In general we consider that corporate and sovereign ratings by the principal credit rating agencies (“CRAs”) have worked well. It is important not to weaken this ratings sector in responding to issues arising in other ratings sectors.
We consider that a simple suffix indicating a structured finance rating is desirable. The function of credit ratings is to provide information about the opinion of the CRA about the rated obligations. The clearer the information, at reasonable cost, the more valuable the communication becomes.
It is important, therefore, that any rating scale used is not over-complicated and is both clear and widely understood. An individual rating of an instrument/issuer has to be seen in two contexts:
The traditional vertical relationships in default probability indications, with their minor variations (AAA, Aaa, etc.), are quite well known and it would be unwelcome if this were to be changed.
Comparing ratings between risk types is more dangerous territory. CRAs necessarily use different methodologies in rating different types of instruments/issuers and in subsequent monitoring. Here, this may mean that that a rating of a structured product can be qualitatively different from that of a corporate or sovereign security. If it is not obvious, this may be deduced, from CRAs’ methodology descriptions.
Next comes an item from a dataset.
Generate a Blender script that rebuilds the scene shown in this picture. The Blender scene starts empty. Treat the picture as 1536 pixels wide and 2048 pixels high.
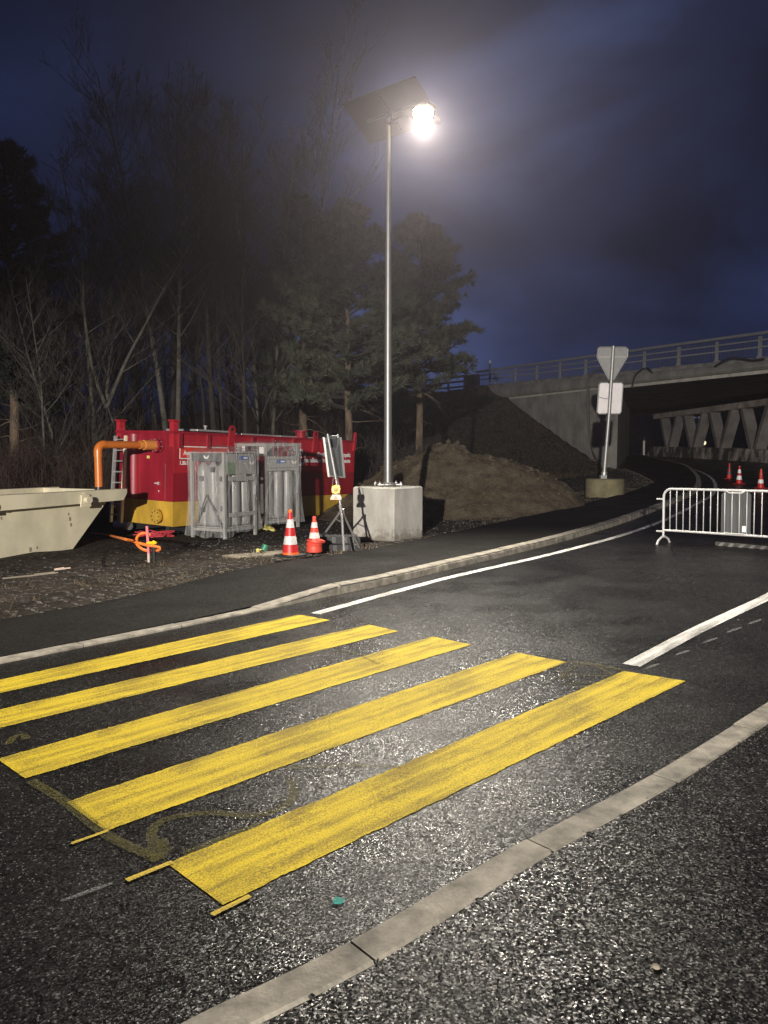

Certain CRAs in rating money market funds1 draw attention to the different methodology in rating and frequency and mode of monitoring by using a suffix letter – as AAAm, etc. – and this is very effective. We think that this provides a good model for structured credits.
So, the CRAs should consider appending a simple suffix for structured finance ratings, e.g. AAAsf, to guide investors and other market participants towards referring to the specific approach taken in evaluating the particular type of structured finance.